▸ **Work to complete**
Only the lines from the line with "Reconstruct this image" through the line with "bg.inputs[0].default_value = (1.0, 0.52, 0.11, 1);" should be copied, exactly as they appear, with both ends kept.

Entries with scene source code
## start

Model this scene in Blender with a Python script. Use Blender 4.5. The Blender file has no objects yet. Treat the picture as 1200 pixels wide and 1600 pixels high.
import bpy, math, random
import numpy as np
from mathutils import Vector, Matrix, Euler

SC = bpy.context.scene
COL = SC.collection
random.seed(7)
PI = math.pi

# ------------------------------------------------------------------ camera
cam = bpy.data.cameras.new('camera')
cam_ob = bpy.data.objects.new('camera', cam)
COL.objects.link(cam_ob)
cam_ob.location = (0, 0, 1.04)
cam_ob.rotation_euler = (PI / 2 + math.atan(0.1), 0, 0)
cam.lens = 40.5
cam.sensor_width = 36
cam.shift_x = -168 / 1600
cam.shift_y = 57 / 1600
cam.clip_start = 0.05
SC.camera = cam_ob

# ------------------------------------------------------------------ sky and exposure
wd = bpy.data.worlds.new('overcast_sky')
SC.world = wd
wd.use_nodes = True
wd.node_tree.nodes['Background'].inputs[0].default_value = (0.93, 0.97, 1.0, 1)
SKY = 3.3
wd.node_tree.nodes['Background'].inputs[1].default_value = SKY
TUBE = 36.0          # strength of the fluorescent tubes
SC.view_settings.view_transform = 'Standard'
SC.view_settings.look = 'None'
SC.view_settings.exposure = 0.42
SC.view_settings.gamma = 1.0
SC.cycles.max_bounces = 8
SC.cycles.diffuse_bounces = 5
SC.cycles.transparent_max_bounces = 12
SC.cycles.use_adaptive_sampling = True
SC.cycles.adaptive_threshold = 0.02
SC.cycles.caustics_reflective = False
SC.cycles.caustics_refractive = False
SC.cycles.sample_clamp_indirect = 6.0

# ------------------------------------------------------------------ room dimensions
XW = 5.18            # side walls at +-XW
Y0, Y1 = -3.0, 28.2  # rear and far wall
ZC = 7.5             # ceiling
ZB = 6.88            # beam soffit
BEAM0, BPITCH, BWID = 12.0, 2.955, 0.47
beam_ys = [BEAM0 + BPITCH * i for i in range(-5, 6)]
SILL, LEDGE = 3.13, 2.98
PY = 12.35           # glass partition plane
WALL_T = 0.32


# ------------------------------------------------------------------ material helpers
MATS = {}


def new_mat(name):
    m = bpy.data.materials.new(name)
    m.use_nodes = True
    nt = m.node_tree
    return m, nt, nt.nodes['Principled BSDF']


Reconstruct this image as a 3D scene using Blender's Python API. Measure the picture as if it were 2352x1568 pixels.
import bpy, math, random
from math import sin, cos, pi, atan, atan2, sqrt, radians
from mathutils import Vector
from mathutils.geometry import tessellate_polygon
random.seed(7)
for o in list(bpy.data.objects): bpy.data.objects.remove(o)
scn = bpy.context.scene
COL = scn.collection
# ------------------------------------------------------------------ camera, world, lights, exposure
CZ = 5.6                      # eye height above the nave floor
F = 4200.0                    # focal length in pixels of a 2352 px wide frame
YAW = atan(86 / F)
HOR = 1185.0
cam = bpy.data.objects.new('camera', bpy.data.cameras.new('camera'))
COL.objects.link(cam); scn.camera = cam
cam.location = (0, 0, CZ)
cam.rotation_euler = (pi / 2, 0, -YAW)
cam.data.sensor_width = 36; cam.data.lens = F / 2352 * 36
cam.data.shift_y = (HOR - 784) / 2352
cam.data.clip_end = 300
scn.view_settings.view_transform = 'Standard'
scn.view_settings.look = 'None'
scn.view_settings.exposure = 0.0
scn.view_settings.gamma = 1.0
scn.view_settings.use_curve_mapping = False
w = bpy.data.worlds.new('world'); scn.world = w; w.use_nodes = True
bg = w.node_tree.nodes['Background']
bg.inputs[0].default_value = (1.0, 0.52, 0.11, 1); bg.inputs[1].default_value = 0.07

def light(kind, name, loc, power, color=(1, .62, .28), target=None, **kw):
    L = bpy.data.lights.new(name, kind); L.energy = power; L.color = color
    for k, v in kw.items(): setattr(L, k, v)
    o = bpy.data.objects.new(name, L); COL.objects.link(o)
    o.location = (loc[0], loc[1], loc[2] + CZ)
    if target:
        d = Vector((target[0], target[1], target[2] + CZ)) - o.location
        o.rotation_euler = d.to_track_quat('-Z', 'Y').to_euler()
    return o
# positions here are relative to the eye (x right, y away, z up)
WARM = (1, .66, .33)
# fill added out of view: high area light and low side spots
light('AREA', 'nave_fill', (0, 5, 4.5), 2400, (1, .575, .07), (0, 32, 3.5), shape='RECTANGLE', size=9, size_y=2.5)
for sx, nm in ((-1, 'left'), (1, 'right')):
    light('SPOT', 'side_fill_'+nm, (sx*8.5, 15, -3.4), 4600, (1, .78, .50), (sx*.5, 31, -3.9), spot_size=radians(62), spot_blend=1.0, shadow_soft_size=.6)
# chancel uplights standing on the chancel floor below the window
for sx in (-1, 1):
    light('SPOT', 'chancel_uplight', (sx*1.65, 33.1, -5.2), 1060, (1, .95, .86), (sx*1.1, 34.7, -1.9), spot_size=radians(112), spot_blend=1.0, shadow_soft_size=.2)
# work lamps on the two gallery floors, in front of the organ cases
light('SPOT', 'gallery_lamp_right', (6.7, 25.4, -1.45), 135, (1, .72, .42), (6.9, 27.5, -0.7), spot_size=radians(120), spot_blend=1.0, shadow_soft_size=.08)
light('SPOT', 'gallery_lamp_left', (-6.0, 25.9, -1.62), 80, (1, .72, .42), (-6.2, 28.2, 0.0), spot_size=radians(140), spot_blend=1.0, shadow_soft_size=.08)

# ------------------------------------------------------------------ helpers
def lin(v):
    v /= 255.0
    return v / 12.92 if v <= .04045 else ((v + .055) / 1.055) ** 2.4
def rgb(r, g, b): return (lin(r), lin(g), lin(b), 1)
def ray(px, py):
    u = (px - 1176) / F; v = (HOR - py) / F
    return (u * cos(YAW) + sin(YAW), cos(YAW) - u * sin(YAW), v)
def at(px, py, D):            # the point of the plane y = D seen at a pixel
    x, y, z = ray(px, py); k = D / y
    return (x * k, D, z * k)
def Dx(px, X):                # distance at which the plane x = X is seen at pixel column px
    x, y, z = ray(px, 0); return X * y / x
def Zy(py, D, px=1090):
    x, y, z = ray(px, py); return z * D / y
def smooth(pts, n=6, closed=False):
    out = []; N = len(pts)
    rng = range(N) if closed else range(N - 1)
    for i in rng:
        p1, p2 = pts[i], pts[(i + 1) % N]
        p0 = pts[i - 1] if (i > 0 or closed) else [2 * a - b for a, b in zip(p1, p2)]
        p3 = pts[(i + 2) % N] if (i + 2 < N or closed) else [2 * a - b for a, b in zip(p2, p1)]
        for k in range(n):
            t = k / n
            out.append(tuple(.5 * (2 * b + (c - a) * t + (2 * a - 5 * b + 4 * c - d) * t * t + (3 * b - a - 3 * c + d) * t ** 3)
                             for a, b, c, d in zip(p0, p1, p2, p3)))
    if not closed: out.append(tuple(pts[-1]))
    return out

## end

▸ **Written answer**
Reconstruct this image as a 3D scene using Blender's Python API. Measure the picture as if it were 2352x1568 pixels.
import bpy, math, random
from math import sin, cos, pi, atan, atan2, sqrt, radians
from mathutils import Vector
from mathutils.geometry import tessellate_polygon
random.seed(7)
for o in list(bpy.data.objects): bpy.data.objects.remove(o)
scn = bpy.context.scene
COL = scn.collection
# ------------------------------------------------------------------ camera, world, lights, exposure
CZ = 5.6                      # eye height above the nave floor
F = 4200.0                    # focal length in pixels of a 2352 px wide frame
YAW = atan(86 / F)
HOR = 1185.0
cam = bpy.data.objects.new('camera', bpy.data.cameras.new('camera'))
COL.objects.link(cam); scn.camera = cam
cam.location = (0, 0, CZ)
cam.rotation_euler = (pi / 2, 0, -YAW)
cam.data.sensor_width = 36; cam.data.lens = F / 2352 * 36
cam.data.shift_y = (HOR - 784) / 2352
cam.data.clip_end = 300
scn.view_settings.view_transform = 'Standard'
scn.view_settings.look = 'None'
scn.view_settings.exposure = 0.0
scn.view_settings.gamma = 1.0
scn.view_settings.use_curve_mapping = False
w = bpy.data.worlds.new('world'); scn.world = w; w.use_nodes = True
bg = w.node_tree.nodes['Background']
bg.inputs[0].default_value = (1.0, 0.52, 0.11, 1); bg.inputs[1].default_value = 0.07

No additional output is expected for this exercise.